** begin **

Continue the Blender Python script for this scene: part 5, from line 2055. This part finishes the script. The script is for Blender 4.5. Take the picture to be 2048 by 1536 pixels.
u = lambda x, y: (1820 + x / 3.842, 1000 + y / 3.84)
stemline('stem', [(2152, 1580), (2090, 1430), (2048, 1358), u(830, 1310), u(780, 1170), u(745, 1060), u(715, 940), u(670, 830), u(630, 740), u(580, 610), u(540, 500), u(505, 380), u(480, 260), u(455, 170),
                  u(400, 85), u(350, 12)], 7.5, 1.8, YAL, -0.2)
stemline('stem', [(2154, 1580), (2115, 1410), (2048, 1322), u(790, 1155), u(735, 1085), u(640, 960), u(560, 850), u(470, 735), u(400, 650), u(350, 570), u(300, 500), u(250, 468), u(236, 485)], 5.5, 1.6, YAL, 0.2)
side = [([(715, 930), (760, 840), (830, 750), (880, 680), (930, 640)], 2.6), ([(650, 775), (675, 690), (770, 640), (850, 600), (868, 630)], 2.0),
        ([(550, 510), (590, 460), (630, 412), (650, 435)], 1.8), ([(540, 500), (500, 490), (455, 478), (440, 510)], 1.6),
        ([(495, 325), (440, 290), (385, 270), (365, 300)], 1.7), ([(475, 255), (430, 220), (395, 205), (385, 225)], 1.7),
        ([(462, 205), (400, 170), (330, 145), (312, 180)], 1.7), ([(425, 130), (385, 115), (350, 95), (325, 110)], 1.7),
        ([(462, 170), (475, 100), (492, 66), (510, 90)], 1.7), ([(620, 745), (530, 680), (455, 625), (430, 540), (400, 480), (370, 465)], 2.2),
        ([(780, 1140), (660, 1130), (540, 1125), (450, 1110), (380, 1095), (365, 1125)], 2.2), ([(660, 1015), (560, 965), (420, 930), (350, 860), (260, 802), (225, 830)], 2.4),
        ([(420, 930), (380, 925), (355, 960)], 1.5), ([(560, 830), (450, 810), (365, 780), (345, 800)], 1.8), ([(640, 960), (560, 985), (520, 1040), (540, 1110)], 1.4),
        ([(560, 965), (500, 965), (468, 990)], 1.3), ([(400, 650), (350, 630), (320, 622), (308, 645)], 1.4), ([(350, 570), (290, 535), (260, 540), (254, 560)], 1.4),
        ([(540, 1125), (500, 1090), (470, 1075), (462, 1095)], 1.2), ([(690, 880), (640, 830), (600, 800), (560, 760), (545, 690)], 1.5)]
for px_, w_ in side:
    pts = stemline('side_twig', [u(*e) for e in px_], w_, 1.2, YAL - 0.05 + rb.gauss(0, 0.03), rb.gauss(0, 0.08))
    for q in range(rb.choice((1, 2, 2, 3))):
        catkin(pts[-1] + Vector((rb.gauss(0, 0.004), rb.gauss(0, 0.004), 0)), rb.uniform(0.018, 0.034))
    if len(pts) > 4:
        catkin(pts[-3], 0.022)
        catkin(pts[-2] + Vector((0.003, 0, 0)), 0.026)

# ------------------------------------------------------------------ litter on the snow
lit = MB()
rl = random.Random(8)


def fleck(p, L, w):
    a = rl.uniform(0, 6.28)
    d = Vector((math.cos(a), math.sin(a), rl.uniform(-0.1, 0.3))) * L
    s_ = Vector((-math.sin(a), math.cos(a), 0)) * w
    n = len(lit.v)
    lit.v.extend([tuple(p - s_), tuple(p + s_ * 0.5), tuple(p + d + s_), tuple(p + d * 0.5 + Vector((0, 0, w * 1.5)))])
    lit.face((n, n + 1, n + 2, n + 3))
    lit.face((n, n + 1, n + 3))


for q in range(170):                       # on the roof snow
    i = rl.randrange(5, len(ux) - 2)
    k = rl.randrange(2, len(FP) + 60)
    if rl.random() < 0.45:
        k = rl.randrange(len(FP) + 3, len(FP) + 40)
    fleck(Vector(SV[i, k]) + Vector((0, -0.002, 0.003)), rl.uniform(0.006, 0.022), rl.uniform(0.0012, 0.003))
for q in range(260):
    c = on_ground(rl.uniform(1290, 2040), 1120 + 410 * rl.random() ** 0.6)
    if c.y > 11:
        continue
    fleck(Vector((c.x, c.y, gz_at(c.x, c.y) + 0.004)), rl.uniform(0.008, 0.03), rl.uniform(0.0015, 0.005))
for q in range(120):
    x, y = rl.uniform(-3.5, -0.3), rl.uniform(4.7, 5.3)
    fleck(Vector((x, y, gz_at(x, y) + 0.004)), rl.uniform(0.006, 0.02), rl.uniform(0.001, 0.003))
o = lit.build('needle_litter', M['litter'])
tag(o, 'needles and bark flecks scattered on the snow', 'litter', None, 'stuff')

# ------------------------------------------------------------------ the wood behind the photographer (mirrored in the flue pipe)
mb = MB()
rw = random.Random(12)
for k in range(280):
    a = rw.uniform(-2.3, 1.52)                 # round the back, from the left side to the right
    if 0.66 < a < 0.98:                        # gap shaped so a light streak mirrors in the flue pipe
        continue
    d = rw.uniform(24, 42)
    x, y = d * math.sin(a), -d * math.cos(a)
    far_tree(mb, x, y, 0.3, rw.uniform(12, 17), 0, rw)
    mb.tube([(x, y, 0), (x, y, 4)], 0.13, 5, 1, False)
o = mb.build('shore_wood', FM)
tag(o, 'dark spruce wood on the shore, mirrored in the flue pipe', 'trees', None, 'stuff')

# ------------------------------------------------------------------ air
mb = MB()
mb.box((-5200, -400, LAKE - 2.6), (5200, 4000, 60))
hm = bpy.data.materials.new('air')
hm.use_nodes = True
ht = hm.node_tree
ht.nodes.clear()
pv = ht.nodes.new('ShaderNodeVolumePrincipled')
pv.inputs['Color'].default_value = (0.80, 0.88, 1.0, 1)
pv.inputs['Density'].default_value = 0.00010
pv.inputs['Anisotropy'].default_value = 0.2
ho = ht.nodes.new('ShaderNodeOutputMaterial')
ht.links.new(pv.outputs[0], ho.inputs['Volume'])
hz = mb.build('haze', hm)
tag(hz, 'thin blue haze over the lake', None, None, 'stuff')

** end **

● GOAL OF THE EXERCISE
Copy out each line exactly.

● EXPECTED ANSWER
Continue the Blender Python script for this scene: part 5, from line 2055. This part finishes the script. The script is for Blender 4.5. Take the picture to be 2048 by 1536 pixels.
u = lambda x, y: (1820 + x / 3.842, 1000 + y / 3.84)
stemline('stem', [(2152, 1580), (2090, 1430), (2048, 1358), u(830, 1310), u(780, 1170), u(745, 1060), u(715, 940), u(670, 830), u(630, 740), u(580, 610), u(540, 500), u(505, 380), u(480, 260), u(455, 170),
                  u(400, 85), u(350, 12)], 7.5, 1.8, YAL, -0.2)
stemline('stem', [(2154, 1580), (2115, 1410), (2048, 1322), u(790, 1155), u(735, 1085), u(640, 960), u(560, 850), u(470, 735), u(400, 650), u(350, 570), u(300, 500), u(250, 468), u(236, 485)], 5.5, 1.6, YAL, 0.2)
side = [([(715, 930), (760, 840), (830, 750), (880, 680), (930, 640)], 2.6), ([(650, 775), (675, 690), (770, 640), (850, 600), (868, 630)], 2.0),
        ([(550, 510), (590, 460), (630, 412), (650, 435)], 1.8), ([(540, 500), (500, 490), (455, 478), (440, 510)], 1.6),
        ([(495, 325), (440, 290), (385, 270), (365, 300)], 1.7), ([(475, 255), (430, 220), (395, 205), (385, 225)], 1.7),
        ([(462, 205), (400, 170), (330, 145), (312, 180)], 1.7), ([(425, 130), (385, 115), (350, 95), (325, 110)], 1.7),
        ([(462, 170), (475, 100), (492, 66), (510, 90)], 1.7), ([(620, 745), (530, 680), (455, 625), (430, 540), (400, 480), (370, 465)], 2.2),
        ([(780, 1140), (660, 1130), (540, 1125), (450, 1110), (380, 1095), (365, 1125)], 2.2), ([(660, 1015), (560, 965), (420, 930), (350, 860), (260, 802), (225, 830)], 2.4),
        ([(420, 930), (380, 925), (355, 960)], 1.5), ([(560, 830), (450, 810), (365, 780), (345, 800)], 1.8), ([(640, 960), (560, 985), (520, 1040), (540, 1110)], 1.4),
        ([(560, 965), (500, 965), (468, 990)], 1.3), ([(400, 650), (350, 630), (320, 622), (308, 645)], 1.4), ([(350, 570), (290, 535), (260, 540), (254, 560)], 1.4),
        ([(540, 1125), (500, 1090), (470, 1075), (462, 1095)], 1.2), ([(690, 880), (640, 830), (600, 800), (560, 760), (545, 690)], 1.5)]
for px_, w_ in side:
    pts = stemline('side_twig', [u(*e) for e in px_], w_, 1.2, YAL - 0.05 + rb.gauss(0, 0.03), rb.gauss(0, 0.08))
    for q in range(rb.choice((1, 2, 2, 3))):
        catkin(pts[-1] + Vector((rb.gauss(0, 0.004), rb.gauss(0, 0.004), 0)), rb.uniform(0.018, 0.034))
    if len(pts) > 4:
        catkin(pts[-3], 0.022)
        catkin(pts[-2] + Vector((0.003, 0, 0)), 0.026)

# ------------------------------------------------------------------ litter on the snow
lit = MB()
rl = random.Random(8)


def fleck(p, L, w):
    a = rl.uniform(0, 6.28)
    d = Vector((math.cos(a), math.sin(a), rl.uniform(-0.1, 0.3))) * L
    s_ = Vector((-math.sin(a), math.cos(a), 0)) * w
    n = len(lit.v)
    lit.v.extend([tuple(p - s_), tuple(p + s_ * 0.5), tuple(p + d + s_), tuple(p + d * 0.5 + Vector((0, 0, w * 1.5)))])
    lit.face((n, n + 1, n + 2, n + 3))
    lit.face((n, n + 1, n + 3))


for q in range(170):                       # on the roof snow
    i = rl.randrange(5, len(ux) - 2)
    k = rl.randrange(2, len(FP) + 60)
    if rl.random() < 0.45:
        k = rl.randrange(len(FP) + 3, len(FP) + 40)
    fleck(Vector(SV[i, k]) + Vector((0, -0.002, 0.003)), rl.uniform(0.006, 0.022), rl.uniform(0.0012, 0.003))
for q in range(260):
    c = on_ground(rl.uniform(1290, 2040), 1120 + 410 * rl.random() ** 0.6)
    if c.y > 11:
        continue
    fleck(Vector((c.x, c.y, gz_at(c.x, c.y) + 0.004)), rl.uniform(0.008, 0.03), rl.uniform(0.0015, 0.005))
for q in range(120):
    x, y = rl.uniform(-3.5, -0.3), rl.uniform(4.7, 5.3)
    fleck(Vector((x, y, gz_at(x, y) + 0.004)), rl.uniform(0.006, 0.02), rl.uniform(0.001, 0.003))
o = lit.build('needle_litter', M['litter'])
tag(o, 'needles and bark flecks scattered on the snow', 'litter', None, 'stuff')

# ------------------------------------------------------------------ the wood behind the photographer (mirrored in the flue pipe)
mb = MB()
rw = random.Random(12)
for k in range(280):
    a = rw.uniform(-2.3, 1.52)                 # round the back, from the left side to the right
    if 0.66 < a < 0.98:                        # gap shaped so a light streak mirrors in the flue pipe
        continue
    d = rw.uniform(24, 42)
    x, y = d * math.sin(a), -d * math.cos(a)
    far_tree(mb, x, y, 0.3, rw.uniform(12, 17), 0, rw)
    mb.tube([(x, y, 0), (x, y, 4)], 0.13, 5, 1, False)
o = mb.build('shore_wood', FM)
tag(o, 'dark spruce wood on the shore, mirrored in the flue pipe', 'trees', None, 'stuff')

# ------------------------------------------------------------------ air
mb = MB()
mb.box((-5200, -400, LAKE - 2.6), (5200, 4000, 60))
hm = bpy.data.materials.new('air')
hm.use_nodes = True
ht = hm.node_tree
ht.nodes.clear()
pv = ht.nodes.new('ShaderNodeVolumePrincipled')
pv.inputs['Color'].default_value = (0.80, 0.88, 1.0, 1)
pv.inputs['Density'].default_value = 0.00010
pv.inputs['Anisotropy'].default_value = 0.2
ho = ht.nodes.new('ShaderNodeOutputMaterial')
ht.links.new(pv.outputs[0], ho.inputs['Volume'])
hz = mb.build('haze', hm)
tag(hz, 'thin blue haze over the lake', None, None, 'stuff')